Monday, November 15, 2010

Soapy results

The lavender soap that I added the blue dye to is in the back. It was peachy when we poured it into the molds, but has become a lovely purple color. I think it's close to the perfect color for lavender soap.

In the front is the Crisco soap. It didn't harden as much as the others, in fact it's still roughly the consistency of fudge. My online resources say that Crisco soap is a hard soap, so I may have screwed this one up somehow. My alternate plan for this soap is to redissolve it in hot water and make it into a liquid soap (like for soap dispensers and dish soap). I'm sure it'll be good for either that or as laundry detergent.

Here's a closeup of the weirdly fudgelike Crisco soap. It might dry out still.. maybe..

This is the Tahitian Vanilla scented soap that's supposed to turn dark brown as it cures.

The shea butter soap looks lovely. It's a nice golden brown color with little flecks in it. I'm not sure about the pink spots, but they sort of generally blend in. This mold was somewhat poorly shaped for a soap mold, so we have blocks of soap that sort of look like brownies.
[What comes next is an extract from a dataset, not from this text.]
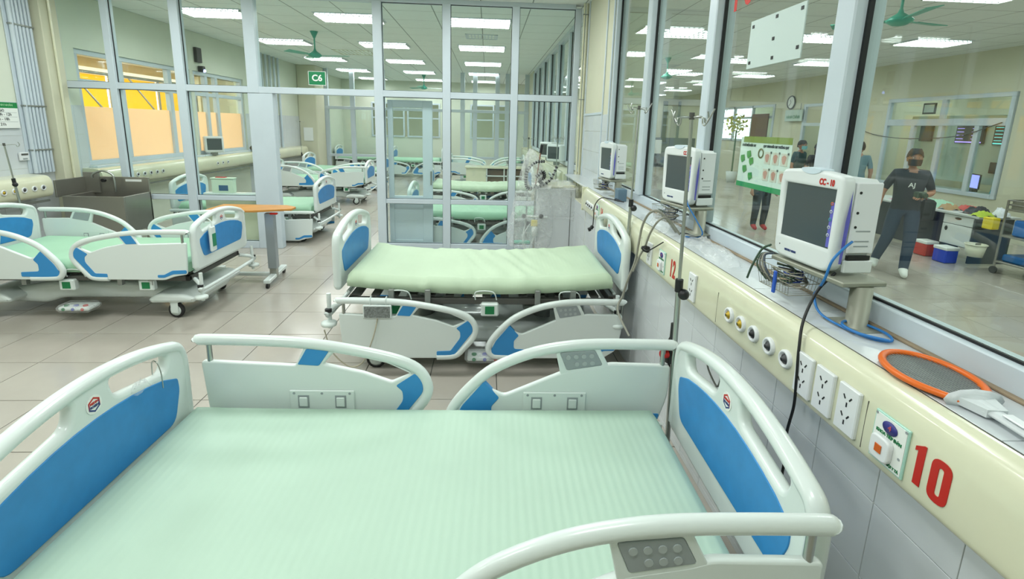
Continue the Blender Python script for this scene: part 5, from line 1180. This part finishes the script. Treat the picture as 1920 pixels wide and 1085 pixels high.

The white soap in the back is the peppermint castille soap. It looks pretty much like generic soap. TD cut these two soaps (and the lavender one). He did a much better job than I did - these actually look like bars of soap.

The bright pink one is the jasmine soap. I'm concerned that the color may transfer to skin when the soap is used. We'll find out in another couple weeks when the soap can be used. It has to cure for several weeks to complete the saponification process. If you use it too early, there's still lye left in it and it's really harsh (to the point of burning you if it's way too early).

I spent the morning designing a label to put on the bars so that they look a little more like gifts. If anyone has any idea on how to package soap so it looks nice as Christmas presents, let me know.


  1. I'd try plastic wrap with a sticker covering the bits that come together. That would give you something to use as a label and you could keep the soap from smelling up the joint in the mean time. I'm also envisioning some ribbon going around it and tied in a bow.

    Like the jam, but not. You could always use some of the fancy lame` (La-MAY) that you've used in the past for the jam lids.

  2. The lavendar turned out a beautiful color. The first batch I ever made used just Crisco for the oils. I had some soft batches of soap that I tried to make into liquid soap. Mine didn't work out very well. I think I put too much soap for the amount of water I had and it seemed to thicken even more as time went by. I say use it for laundry soap. I use 1 box of Borax, 1 box of Washing Soda, and 1-2 bars of my handmade soap grated up realy fine. I mix those together and store it all in a plastic gallon ice cream bucket. I use 2 tablespoons for each large load of laundry.